Al encontrarse con Jesús, “cayendo de rodillas, lo adoraron” (Mt 2,11). La búsqueda que habían emprendido era la búsqueda de Dios, que tiene como meta la adoración; el reconocimiento de Dios como Creador y Salvador, Señor y Dueño de todo lo que existe, como Amor infinito y misericordioso (cfr. Catecismo, 2096).

Y, como muestra de ese reconocimiento a Dios, le ofrecen sus dones: oro, incienso y mirra. Parecen cumplirse las palabras de Isaías: “Caminarán los pueblos a tu luz, los reyes al resplandor de tu aurora” (Is 60,3). Y también las del Salmo 71: “Los reyes de Saba y de Arabia le ofrezcan sus dones”.

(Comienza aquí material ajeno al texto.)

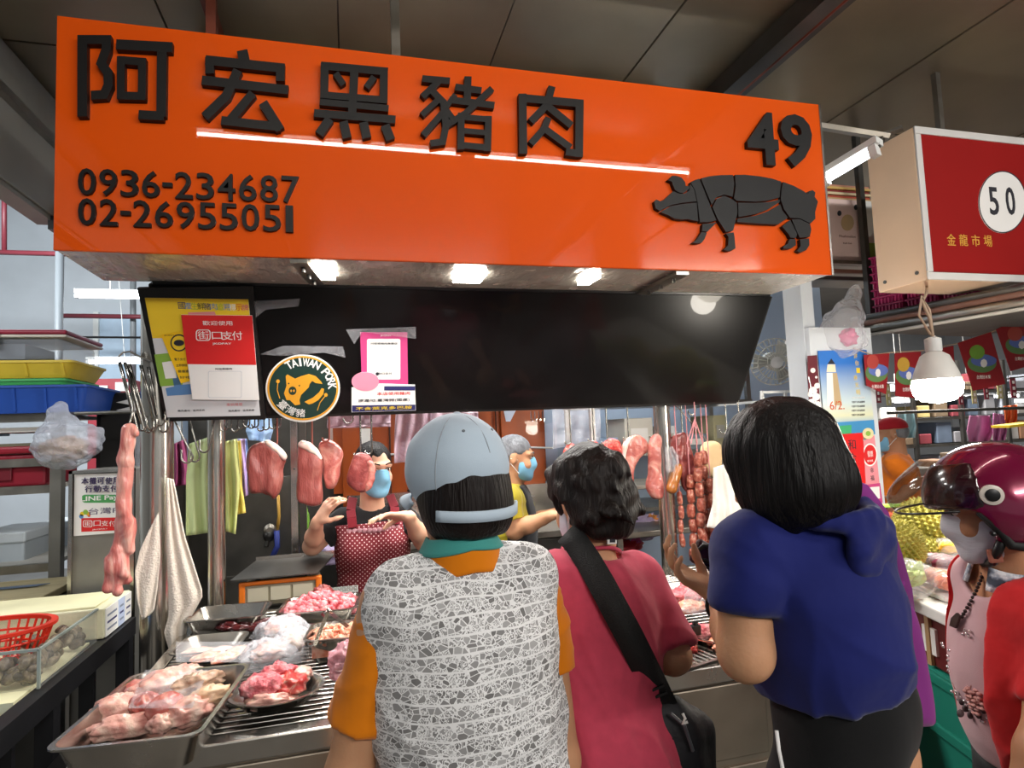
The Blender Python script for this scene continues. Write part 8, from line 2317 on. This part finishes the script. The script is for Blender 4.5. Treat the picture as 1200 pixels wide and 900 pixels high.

La ofrenda de los dones, muy preciosos, es símbolo de la entrega de sus propias personas. Ofrecemos a quienes amamos lo mejor que tenemos como señal de nuestro aprecio y de nuestra entrega. Así lo hacemos con relación a Dios y por ello nos esforzamos para que todo lo que esté relacionado con la adoración a Él – como los objetos del culto – tenga la mayor calidad.

Un villancico, Venite adoremus, nos invita a nosotros a caminar hacia Belén para adorar al Emmanuel, al Dios con nosotros: “Venite, adoremus. Venite, adoremus. Venite, adoremus Dominum”.